Auf einen klaren Regelkatalog zur Entscheidung über Löschanträge konnte sich der Beirat nicht einigen. In der Abwägung sollte es unter anderem darauf ankommen, ob der Antragsteller eine entsprechende Informationen selber geliefert hat und wie alt diese Information ist. Für Personen des öffentlichen Lebens sollen jedoch generell höhere Ansprüche für die erfolgreiche Begründung eines Löschantrags gelten.
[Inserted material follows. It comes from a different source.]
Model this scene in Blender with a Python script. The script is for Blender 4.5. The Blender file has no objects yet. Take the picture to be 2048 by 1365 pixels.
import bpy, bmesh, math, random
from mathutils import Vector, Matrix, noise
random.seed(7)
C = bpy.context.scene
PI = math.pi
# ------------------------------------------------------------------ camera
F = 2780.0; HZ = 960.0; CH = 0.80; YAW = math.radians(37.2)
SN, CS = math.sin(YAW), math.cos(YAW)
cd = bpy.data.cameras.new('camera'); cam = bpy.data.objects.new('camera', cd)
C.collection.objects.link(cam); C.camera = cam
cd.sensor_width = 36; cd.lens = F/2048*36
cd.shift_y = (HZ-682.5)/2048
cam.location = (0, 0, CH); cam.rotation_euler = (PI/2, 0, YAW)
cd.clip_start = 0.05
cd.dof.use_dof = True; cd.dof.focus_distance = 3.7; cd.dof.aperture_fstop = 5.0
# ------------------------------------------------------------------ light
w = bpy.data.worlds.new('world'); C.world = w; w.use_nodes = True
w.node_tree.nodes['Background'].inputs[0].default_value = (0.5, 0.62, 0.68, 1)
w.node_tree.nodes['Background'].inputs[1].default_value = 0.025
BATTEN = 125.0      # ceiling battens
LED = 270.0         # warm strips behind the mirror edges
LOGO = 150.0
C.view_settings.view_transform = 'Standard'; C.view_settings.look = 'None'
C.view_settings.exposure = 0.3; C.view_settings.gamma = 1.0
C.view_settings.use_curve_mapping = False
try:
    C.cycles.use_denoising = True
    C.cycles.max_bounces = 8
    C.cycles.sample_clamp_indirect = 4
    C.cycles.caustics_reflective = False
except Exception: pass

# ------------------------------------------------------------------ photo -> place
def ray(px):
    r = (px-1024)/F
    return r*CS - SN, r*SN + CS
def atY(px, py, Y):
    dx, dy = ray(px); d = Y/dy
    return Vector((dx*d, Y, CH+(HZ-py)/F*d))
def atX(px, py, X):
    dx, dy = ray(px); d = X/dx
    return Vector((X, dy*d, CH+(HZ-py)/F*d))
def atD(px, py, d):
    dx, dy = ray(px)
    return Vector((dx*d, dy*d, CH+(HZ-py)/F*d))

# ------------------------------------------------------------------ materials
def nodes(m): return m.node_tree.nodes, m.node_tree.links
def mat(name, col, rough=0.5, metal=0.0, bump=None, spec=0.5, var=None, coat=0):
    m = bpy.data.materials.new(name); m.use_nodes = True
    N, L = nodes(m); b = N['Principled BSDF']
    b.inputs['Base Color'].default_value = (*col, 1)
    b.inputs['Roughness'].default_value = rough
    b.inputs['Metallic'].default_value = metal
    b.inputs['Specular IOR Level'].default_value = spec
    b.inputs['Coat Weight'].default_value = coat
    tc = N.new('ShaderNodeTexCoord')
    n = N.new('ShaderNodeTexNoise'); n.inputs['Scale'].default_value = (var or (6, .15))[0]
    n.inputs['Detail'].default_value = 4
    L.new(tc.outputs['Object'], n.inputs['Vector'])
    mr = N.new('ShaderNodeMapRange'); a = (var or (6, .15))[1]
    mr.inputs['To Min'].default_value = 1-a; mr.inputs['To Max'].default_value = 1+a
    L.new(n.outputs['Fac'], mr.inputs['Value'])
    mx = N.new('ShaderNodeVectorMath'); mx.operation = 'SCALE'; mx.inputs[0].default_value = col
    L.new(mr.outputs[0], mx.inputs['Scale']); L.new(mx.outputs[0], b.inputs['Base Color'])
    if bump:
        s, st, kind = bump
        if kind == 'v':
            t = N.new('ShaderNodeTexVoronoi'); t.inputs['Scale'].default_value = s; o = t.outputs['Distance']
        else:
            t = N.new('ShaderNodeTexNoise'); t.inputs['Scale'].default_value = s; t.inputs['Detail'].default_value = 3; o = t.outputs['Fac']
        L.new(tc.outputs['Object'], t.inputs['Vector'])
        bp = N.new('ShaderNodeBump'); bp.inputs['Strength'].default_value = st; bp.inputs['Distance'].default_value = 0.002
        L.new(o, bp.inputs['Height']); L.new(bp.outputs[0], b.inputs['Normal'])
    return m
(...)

Gegenüber der Süddeutschen Zeitung äußert die ehemalige Justizministerin Leutheusser-Schnarrenberger, dass „der Gedanke des Rechts auf eine zweite Chance“ einen großen Einfluss auf die Beratungen innerhalb des Gremiums gehabt habe. Eine unabhängige Schlichtungsstelle soll zudem strittige Löschanfragen behandeln und somit Klagen vermeiden.

Das umstrittene Vorgehen, dass Betreiber von der Löschung betroffenen Seiten automatisch informiert werden, findet im Expertenrat wenig Anklang. Die umstrittene Frage, ob Löschanträge auf weltweit allen Google-Varianten umgesetzt werden sollen, ist allerdings auch unter den Beratern umstritten: Während die Mehrheit der Experten gegen eine weltweite Umsetzung stimmen, vertritt Ex-Justizministerin Leutheusser-Schnarrenberger die weltweite Löschung und verlangt vom EU-Gesetzgeber eine Klärung des Sachverhaltes.

Jimmy Wales ist gegen das „Recht auf Vergessenwerden“
Jimmy Wales ist gegen das „Recht auf Vergessenwerden“ (Bild: William Brawley, CC BY 2.0)

Der achtköpfige, externe Beirat setzt sich aus Experten aus den Bereichen Medien, Wissenschaft, Datenschutz, Technologie und Zivilgesellschaft zusammen und wurde zwei Monate nach dem Urteil des Europäischen Gerichtshofs im Mai 2014 berufen. In ihm sind unter anderem die ehemalige Bundesjustizministerin Sabine Leutheusser-Schnarrenberger und der Wikipedia-Gründer Jimmy Wales unentgeltlich tätig. Letzterer vertritt im Gremium eine absolute Minderheitsposition: Er kann mit dem „Recht auf Vergessenwerden“ generell wenig anfangen und sprach sich grundsätzlich gegen den, seiner Meinung nach, sehr schlechten europäischen Rechtszustand aus. Das EU-Parlament solle die bestehende Rechtslage so anpassen, dass der Meinungsfreiheit mehr Gewicht gegeben werde.

Seit der Einführung des Löschverfahrens Ende Mai 2014 sind über 210.000 Ersuchen bei Google eingegangen, 35.717 davon aus Deutschland. Europaweit löschte Google gut 40 Prozent aller beanstandeten URLs.